An Arizona man who said he was compelled by his religious beliefs to offer food, water and shelter to two undocumented Central American men who crossed the border illegally has been found not guilty of harboring migrants.

Scott Warren, a geography teacher in Ajo who works with a group called No More Deaths, which is a ministry of the Unitarian Universalist Church of Tucson, was arrested and tried on felony federal charges in January 2018. Border patrol agents raided a structure called “the Barn” about 40 miles north of the border in Arizona. There they found Warren with two men, Kristian Perez-Villanueva, 23, and José Arnaldo Sacaria-Goday, 20, who had crossed the border illegally. After wandering through the desert for two days, the two arrived at the Barn where Warren gave them food and shelter.

A federal jury deadlocked during Warren’s first trial, but this time the jury acquitted him entirely.
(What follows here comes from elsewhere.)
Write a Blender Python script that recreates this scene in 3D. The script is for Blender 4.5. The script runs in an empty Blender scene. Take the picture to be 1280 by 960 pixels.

National Public Radio (NPR) reported that the vote to acquit was unanimous, and that the jury deliberated less than three hours.

A few jurors later told reporters they believed the government had failed to make the case that Warren’s actions, which he said were humanitarian in nature, were a crime.

“They decided that humanitarian aid is not always a crime the way the government wanted it to be,” one of War­ren’s attorneys, Greg Kuykendall, told NPR. “Instead, they decided that hu­manitarian aid is virtually never a crime.”

Warren was also charged in a separate trial with misdemeanor charges of “abandonment of property” and “operating a motor vehicle in a wil­derness area” because he used a truck to leave water and supplies for migrants in the desert.

During that trial, Warren’s attorneys cited the Religious Freedom Restoration Act (RFRA), a federal law passed in 1993 primarily to protect the rights of minority religious groups, arguing that Warren’s actions are protected because they’re religiously motivated.

U.S. District Judge Raner Collins ruled in late November that Warren was guilty of unlawfully using a vehicle on federal land, but found him not guilty of the abandonment of property charge.

“Defendant was obliged to leave water jugs because of his religious beliefs, and the Government’s regulation imposes a substantial burden on this exercise of his religion,” Col­lins wrote in his decision.

Since its passage, RFRA has been twisted by conservatives to defend actions that discriminate against others or deny them services or health care. Its use by Warren’s attorneys in this case represents a rare instance of the law’s being cited by progressives.

“Ultimately, what this decision says is that there are other ways that the government can protect its alleged interest in ‘securing the border’ than by prosecuting a person of faith who is trying to prevent people from dying of dehydration,” Elizabeth Reiner Platt, director of Colum­bia University’s Law, Rights, and Religion Project, told the Huffington Post.